Return each line containing "poly".

▬▬▬

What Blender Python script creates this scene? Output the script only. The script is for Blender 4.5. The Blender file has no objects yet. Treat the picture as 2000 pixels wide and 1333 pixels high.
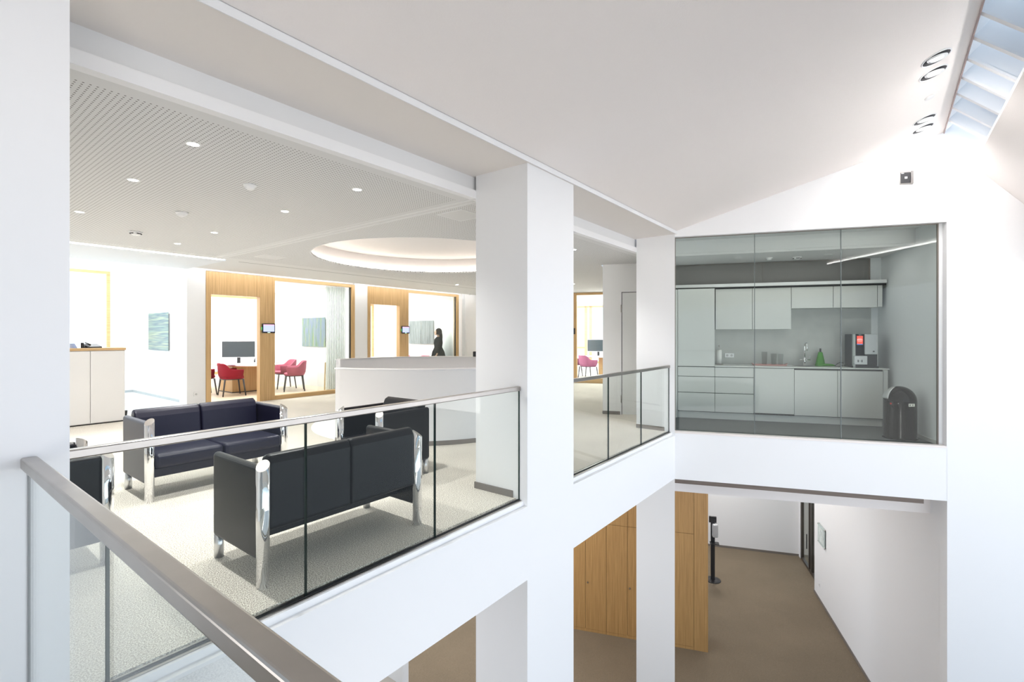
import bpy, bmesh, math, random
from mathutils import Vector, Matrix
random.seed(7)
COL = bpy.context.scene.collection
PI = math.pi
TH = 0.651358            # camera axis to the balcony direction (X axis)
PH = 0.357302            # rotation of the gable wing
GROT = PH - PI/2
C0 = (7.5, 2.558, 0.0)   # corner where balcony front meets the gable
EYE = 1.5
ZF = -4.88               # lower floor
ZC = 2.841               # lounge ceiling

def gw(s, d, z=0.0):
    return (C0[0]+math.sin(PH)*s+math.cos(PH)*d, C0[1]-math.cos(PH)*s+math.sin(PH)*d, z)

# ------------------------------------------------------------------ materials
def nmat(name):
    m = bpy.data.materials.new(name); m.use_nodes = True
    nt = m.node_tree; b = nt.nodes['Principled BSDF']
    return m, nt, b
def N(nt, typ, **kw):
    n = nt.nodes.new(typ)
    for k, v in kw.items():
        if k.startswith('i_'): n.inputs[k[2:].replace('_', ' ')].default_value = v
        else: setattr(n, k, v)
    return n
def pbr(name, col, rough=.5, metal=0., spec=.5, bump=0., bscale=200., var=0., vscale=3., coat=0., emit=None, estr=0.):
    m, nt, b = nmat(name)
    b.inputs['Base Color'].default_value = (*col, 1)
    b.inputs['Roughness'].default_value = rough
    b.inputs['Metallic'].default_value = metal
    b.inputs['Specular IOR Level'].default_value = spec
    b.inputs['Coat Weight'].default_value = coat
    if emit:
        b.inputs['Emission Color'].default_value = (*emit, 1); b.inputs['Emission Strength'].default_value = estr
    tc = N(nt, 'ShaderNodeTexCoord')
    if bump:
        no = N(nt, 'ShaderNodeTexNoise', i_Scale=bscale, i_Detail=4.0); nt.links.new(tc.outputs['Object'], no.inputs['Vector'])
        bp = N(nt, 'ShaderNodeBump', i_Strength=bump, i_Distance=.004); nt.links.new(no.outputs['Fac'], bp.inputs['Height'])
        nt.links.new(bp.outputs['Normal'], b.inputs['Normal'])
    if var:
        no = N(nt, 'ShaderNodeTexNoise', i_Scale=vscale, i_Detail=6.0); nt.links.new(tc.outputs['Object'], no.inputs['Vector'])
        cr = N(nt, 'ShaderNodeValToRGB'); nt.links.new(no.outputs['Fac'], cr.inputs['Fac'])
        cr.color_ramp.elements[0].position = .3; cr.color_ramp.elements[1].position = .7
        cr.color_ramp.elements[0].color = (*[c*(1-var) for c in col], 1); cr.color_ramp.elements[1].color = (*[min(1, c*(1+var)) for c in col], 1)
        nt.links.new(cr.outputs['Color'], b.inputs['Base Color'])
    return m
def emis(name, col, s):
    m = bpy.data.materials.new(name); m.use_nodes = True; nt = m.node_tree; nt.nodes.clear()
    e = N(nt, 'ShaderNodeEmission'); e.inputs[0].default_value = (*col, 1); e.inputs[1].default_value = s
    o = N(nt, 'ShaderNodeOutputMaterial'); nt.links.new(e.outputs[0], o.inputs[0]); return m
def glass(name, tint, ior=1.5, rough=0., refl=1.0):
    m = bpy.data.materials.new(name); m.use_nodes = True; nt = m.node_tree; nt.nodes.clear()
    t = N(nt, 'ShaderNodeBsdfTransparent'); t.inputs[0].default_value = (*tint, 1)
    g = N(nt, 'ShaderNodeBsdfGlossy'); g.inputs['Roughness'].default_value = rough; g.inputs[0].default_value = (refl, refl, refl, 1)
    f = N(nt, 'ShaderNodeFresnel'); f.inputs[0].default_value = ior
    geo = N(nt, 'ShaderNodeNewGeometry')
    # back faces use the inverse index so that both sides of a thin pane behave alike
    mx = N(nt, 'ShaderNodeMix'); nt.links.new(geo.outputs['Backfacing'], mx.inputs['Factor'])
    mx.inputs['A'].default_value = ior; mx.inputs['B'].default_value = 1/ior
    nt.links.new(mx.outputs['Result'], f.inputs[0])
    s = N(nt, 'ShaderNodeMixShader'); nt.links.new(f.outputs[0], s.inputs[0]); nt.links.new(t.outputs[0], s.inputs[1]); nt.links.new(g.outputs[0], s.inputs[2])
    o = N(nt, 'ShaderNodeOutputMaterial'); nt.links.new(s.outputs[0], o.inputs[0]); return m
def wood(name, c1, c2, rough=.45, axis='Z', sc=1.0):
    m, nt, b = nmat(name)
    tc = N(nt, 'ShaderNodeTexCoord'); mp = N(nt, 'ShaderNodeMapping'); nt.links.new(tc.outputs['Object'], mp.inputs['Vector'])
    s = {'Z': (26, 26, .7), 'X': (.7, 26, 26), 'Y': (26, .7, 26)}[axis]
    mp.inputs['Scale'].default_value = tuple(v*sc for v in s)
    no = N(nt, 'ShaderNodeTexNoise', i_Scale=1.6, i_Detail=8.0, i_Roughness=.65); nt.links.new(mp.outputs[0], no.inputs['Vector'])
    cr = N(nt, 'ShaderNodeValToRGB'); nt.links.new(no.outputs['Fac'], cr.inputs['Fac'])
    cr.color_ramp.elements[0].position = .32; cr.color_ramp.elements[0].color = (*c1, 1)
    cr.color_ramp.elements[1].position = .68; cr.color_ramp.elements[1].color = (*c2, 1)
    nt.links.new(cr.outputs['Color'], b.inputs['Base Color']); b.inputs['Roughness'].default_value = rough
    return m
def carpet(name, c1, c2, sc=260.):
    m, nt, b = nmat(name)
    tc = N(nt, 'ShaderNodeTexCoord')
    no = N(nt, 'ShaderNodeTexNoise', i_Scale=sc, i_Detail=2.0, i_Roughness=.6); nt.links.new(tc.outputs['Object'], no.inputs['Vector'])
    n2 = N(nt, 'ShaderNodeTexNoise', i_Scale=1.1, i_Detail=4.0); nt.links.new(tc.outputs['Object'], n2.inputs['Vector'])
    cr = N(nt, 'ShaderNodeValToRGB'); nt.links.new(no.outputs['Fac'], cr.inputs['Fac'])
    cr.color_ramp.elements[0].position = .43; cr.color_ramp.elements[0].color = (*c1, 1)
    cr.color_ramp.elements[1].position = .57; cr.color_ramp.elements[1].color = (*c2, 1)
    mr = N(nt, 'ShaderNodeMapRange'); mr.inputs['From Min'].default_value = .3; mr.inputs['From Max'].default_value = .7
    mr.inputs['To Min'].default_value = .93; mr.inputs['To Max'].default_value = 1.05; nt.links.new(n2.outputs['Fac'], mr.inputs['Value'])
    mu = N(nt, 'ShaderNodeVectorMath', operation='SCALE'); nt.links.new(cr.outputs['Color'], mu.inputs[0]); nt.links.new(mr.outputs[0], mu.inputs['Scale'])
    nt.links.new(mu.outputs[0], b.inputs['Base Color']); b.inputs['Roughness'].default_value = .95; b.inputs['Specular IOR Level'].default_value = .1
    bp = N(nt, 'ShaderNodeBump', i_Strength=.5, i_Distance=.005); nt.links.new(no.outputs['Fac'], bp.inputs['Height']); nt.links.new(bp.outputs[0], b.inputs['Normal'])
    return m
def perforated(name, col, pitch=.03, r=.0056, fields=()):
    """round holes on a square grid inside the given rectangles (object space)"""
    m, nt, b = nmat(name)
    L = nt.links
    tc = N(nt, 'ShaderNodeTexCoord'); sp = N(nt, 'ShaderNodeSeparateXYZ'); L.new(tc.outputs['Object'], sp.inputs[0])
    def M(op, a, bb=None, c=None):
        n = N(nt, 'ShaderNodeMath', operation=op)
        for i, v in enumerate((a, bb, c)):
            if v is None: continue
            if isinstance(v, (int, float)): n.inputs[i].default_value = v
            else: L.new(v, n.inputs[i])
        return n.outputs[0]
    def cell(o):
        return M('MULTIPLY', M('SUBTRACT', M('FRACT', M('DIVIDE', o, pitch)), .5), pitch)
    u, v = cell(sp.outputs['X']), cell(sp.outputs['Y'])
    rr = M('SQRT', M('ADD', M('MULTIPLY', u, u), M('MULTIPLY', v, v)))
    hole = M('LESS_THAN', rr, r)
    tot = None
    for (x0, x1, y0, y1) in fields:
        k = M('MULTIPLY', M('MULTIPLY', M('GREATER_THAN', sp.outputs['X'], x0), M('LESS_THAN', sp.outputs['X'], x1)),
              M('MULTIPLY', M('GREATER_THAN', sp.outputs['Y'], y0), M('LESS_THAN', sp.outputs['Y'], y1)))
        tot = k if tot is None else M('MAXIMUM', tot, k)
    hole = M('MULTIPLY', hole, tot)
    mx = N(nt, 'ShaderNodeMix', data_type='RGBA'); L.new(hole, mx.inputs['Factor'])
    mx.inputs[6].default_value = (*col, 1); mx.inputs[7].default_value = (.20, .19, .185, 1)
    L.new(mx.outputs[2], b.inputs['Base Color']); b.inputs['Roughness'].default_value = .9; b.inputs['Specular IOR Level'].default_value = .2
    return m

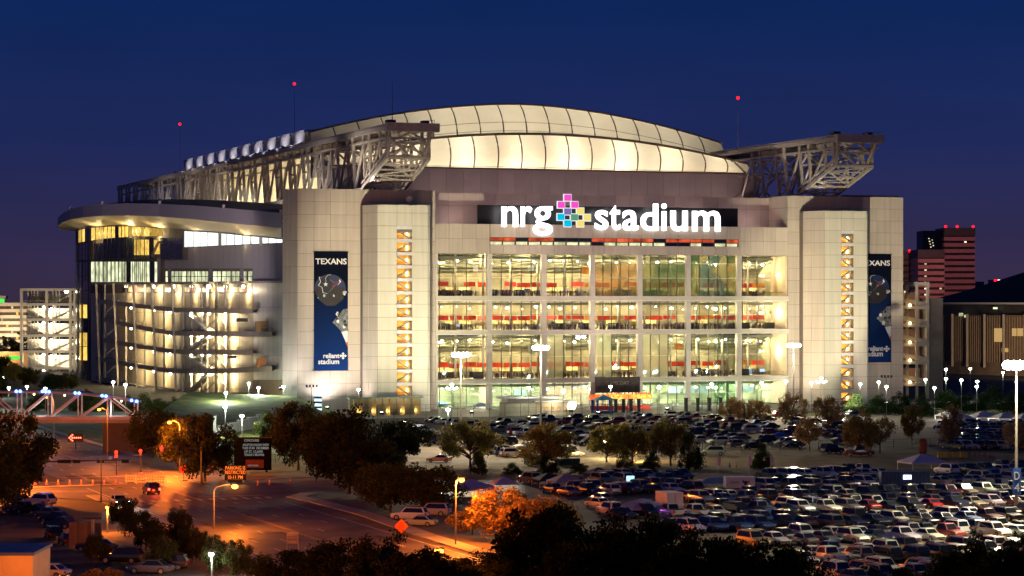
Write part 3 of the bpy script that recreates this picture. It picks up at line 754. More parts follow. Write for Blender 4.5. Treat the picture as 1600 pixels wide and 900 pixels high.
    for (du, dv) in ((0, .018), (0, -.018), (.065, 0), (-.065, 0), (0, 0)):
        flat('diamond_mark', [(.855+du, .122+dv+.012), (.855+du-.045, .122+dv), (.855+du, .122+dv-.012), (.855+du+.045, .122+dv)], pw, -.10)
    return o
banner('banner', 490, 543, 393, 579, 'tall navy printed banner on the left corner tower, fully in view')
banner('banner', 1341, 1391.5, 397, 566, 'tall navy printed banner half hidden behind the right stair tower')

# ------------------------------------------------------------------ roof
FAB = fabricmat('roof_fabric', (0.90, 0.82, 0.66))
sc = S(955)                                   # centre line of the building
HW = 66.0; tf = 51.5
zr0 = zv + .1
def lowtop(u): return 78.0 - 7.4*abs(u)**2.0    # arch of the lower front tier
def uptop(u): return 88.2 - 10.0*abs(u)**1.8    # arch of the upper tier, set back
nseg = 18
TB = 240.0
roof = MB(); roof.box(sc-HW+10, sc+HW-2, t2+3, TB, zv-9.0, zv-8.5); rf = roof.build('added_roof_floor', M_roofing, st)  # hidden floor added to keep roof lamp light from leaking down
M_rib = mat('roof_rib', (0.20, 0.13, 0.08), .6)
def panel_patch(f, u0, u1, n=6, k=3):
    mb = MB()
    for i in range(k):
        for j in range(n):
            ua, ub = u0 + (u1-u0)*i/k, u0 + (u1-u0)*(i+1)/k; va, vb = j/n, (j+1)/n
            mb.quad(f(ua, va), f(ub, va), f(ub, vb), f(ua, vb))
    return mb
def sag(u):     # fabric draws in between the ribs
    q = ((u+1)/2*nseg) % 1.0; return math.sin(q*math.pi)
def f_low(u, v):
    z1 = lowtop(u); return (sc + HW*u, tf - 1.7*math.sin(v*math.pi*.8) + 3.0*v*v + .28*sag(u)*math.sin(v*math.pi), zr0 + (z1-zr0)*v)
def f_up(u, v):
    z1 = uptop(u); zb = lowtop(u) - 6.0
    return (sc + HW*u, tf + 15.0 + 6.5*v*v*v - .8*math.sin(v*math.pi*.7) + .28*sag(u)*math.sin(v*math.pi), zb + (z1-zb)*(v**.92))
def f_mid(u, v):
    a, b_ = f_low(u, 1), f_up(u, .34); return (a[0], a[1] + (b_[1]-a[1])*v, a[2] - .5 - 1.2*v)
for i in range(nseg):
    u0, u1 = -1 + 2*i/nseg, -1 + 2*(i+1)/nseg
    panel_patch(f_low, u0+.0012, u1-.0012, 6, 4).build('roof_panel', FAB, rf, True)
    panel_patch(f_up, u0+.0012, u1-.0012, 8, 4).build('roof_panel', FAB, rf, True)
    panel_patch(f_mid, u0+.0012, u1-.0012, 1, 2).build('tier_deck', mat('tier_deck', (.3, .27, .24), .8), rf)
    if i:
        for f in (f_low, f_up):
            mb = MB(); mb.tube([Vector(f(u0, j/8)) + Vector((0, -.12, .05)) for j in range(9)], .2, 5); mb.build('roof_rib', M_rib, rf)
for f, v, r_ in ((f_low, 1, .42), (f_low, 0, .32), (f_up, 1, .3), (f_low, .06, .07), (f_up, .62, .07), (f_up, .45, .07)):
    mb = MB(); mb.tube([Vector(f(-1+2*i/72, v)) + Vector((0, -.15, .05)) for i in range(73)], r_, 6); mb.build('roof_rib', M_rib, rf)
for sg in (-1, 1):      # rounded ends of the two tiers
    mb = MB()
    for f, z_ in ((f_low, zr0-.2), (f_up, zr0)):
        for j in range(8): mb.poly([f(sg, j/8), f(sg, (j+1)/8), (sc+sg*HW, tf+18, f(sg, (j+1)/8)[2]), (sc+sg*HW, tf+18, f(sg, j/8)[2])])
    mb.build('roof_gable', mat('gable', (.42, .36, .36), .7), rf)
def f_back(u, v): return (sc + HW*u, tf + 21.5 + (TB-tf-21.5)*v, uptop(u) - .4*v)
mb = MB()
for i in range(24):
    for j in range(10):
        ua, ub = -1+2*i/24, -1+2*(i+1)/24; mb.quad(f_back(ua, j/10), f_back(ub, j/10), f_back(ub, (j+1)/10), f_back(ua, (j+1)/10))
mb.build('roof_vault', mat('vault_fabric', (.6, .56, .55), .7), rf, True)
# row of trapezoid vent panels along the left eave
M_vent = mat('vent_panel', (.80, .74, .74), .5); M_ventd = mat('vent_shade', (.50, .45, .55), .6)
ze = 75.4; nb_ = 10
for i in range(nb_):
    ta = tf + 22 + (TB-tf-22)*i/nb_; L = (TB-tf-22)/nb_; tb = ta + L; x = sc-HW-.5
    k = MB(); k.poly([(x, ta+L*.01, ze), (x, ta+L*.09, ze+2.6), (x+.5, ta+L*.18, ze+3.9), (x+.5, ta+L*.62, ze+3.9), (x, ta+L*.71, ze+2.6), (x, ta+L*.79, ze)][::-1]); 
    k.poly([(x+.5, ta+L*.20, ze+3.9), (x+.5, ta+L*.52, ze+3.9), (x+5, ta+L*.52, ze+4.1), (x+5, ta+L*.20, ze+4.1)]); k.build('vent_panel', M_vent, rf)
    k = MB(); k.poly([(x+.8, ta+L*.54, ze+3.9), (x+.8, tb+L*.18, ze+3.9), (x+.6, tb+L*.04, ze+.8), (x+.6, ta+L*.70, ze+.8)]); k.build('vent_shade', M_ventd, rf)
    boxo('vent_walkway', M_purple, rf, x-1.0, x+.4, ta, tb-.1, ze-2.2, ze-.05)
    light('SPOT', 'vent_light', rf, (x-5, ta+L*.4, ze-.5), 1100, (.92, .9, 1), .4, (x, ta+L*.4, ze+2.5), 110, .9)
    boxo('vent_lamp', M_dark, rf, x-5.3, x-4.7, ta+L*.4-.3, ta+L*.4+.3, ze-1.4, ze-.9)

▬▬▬

▸ Full solution
        for j in range(8): mb.poly([f(sg, j/8), f(sg, (j+1)/8), (sc+sg*HW, tf+18, f(sg, (j+1)/8)[2]), (sc+sg*HW, tf+18, f(sg, j/8)[2])])
    k = MB(); k.poly([(x, ta+L*.01, ze), (x, ta+L*.09, ze+2.6), (x+.5, ta+L*.18, ze+3.9), (x+.5, ta+L*.62, ze+3.9), (x, ta+L*.71, ze+2.6), (x, ta+L*.79, ze)][::-1]); 
    k.poly([(x+.5, ta+L*.20, ze+3.9), (x+.5, ta+L*.52, ze+3.9), (x+5, ta+L*.52, ze+4.1), (x+5, ta+L*.20, ze+4.1)]); k.build('vent_panel', M_vent, rf)
    k = MB(); k.poly([(x+.8, ta+L*.54, ze+3.9), (x+.8, tb+L*.18, ze+3.9), (x+.6, tb+L*.04, ze+.8), (x+.6, ta+L*.70, ze+.8)]); k.build('vent_shade', M_ventd, rf)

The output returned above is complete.